Материал "Теэтета" не остался без отклика в современной искусствоведческой литературе. Д.Хэмбидж в своем учении о динамической симметрии в архитектуре{70} ссылается как раз на это место платоновского "Теэтета", хотя и не подвергает его специальному анализу. Д.Хэмбидж думает, что квадрат представляет собою статическую, механическую симметрию, в то время как прямоугольник с диагональю v2, v3 и в особенности v5 есть образец динамической симметрии, причем это свое учение он обосновывает на большом искусствоведческом и естественнонаучном материале и, между прочим, на анализе всех основных архитектурных элементов Парфенона и других греческих храмов{71}. И, между прочим, если иметь в виду терминологию "Теэтета", то наименование рассматриваемой у этого автора симметрии как "динамической" нужно считать весьма удачным.

Таким образом, эстетическая значимость приведенного рассуждения в "Теэтете" о симметрии несомненна. Необходимо допустить, что Платон мыслил принцип "динамической симметрии" именно в духе Хэмбиджа.

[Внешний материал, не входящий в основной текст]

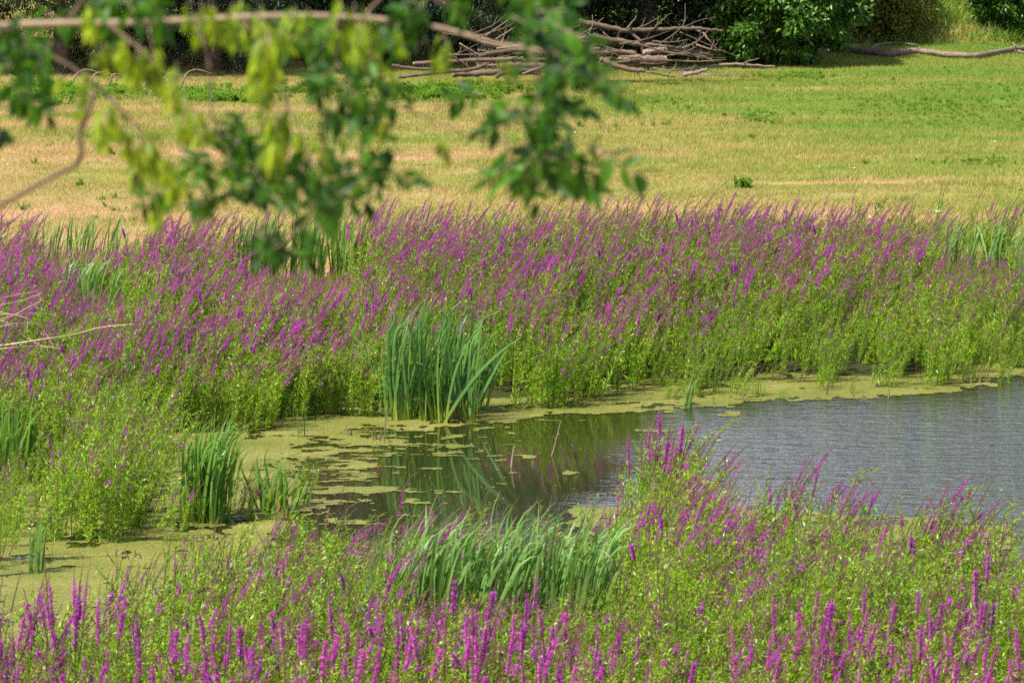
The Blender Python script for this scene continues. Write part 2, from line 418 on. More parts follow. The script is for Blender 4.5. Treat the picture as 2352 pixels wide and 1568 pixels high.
# broken rafts drifting off the margin, thinning out towards open water
u = (px - 690) / 480.0 + np.abs(py - 1060) / 520.0
rafts = (px > 640) & (py > 975) & (py < 1205) & (frac2 > 0.455 + 0.12 * np.clip(u, 0, 1.3)) & (u < 1.15)
holes = frac < 0.34 + 0.17 * sstep(520, 760, px) * sstep(975, 1030, py)
specks = (rng.random(len(C)) < 0.0012) & (px < 1750) & (py > 940) & (py < 1240)
lone = (fbm(C[:, 0] * 1.4 + 31, C[:, 1] * 2.4 + 7, 4) + 0.25 * fbm(C[:, 0] * 9, C[:, 1] * 9, 3) > 0.90) & (px > 1000) & (px < 1700) & (py < 1230)
streak = 0.6 * fbm(C[:, 0] * 1.7 + 40, C[:, 1] * 3.4 + 11, 4) + 0.4 * fbm(C[:, 0] * 6 + 4, C[:, 1] * 11 + 1, 4)
thin = sstep(600, 800, px) * sstep(962, 1000, py) * (px < 1300)
keep &= ~(streak < 0.30 + 0.21 * thin)
rafts &= streak > 0.44
keep = (keep & ~holes) | rafts | (edge & (frac2 > 0.45)) | specks | lone
keep &= (C[:, 1] < far_y(C[:, 0]) + 2.6)
K = keep.reshape(X.shape)
idx = -np.ones(X.size, int)
cell = np.argwhere(K)
hx, hy = 0.008, 0.02
cx, cy = wx[cell[:, 1]], wy[cell[:, 0]]
cz = 0.006 + 0.004 * rng.random(len(cx))
V = np.stack([np.stack([cx + sx * hx, cy + sy * hy, cz], 1) for sx, sy in ((-1, -1), (1, -1), (1, 1), (-1, 1))], 1).reshape(-1, 3)
tag(obj("duckweed", quad_mesh("duckweed", V, np.arange(len(V)).reshape(-1, 4), [M['duckweed']])), "yellow green duckweed floating in margins and broken rafts on the pond", "duckweed", kind="stuff")

# ------------------------------------------------------------------ loosestrife
def stem_curve(r, L, th0, th1, az, droop):
    n = 18; tt = np.linspace(0, 1, n)
    th = th0 + th1 * tt**1.4 + droop * sstep(0.86, 1.0, tt)
    ds = L / (n - 1)
    d = np.stack([np.sin(th) * math.cos(az), np.sin(th) * math.sin(az), np.cos(th)], 1)
    return np.vstack([[0, 0, 0], np.cumsum(d[:-1] * ds, 0)]), d

def lerp_path(P, t):
    u = np.clip(np.asarray(t), 0, 1) * (len(P) - 1); i = np.minimum(u.astype(int), len(P) - 2); f = (u - i)[:, None]
    return P[i] * (1 - f) + P[i + 1] * f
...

Делая общее заключение о понятии симметрии у Платона, скажем, что в нем имеется довольно существенное расхождение с обычным европейским пониманием. Расхождение это больше всего заметно благодаря чересчур большой обширности этого понятия. В то время как мы представляем себе симметрию главным образом как наличие взаимно-эквивалентных частей, расположенных вокруг некоего центра или оси, Платон представляет себе симметрию, вообще говоря, как наличие взаимно-эквивалентных частей при очень расширенном понимании "центра" или "оси". Тут мыслятся не только числовые и геометрические отношения, но и отношения любых сфер бытия и жизни вообще. Больше всего, конечно, симметрия мыслится в отношении души и космоса (как и все прочие эстетические формы). Как увидим, она свойственна уже и всем элементарным фигурам, из которых строится у Платона космос, и всем элементам, но особенно она фиксируется на живом теле и душе и во взаимоотношениях души и тела (Tim. 87с) и в структуре космоса (Tim. 69b, 73с). Можно сказать, симметрия обладает здесь столь же широким значением, что и в до-сократовской эстетике, но только в ней подчеркнут момент софийный, насквозь растворенный в космологизме и физицизме досократиков. Однако при всех условиях телесные интуиции, лежащие в основе платоновского учения о симметрии, совершенно несомненны.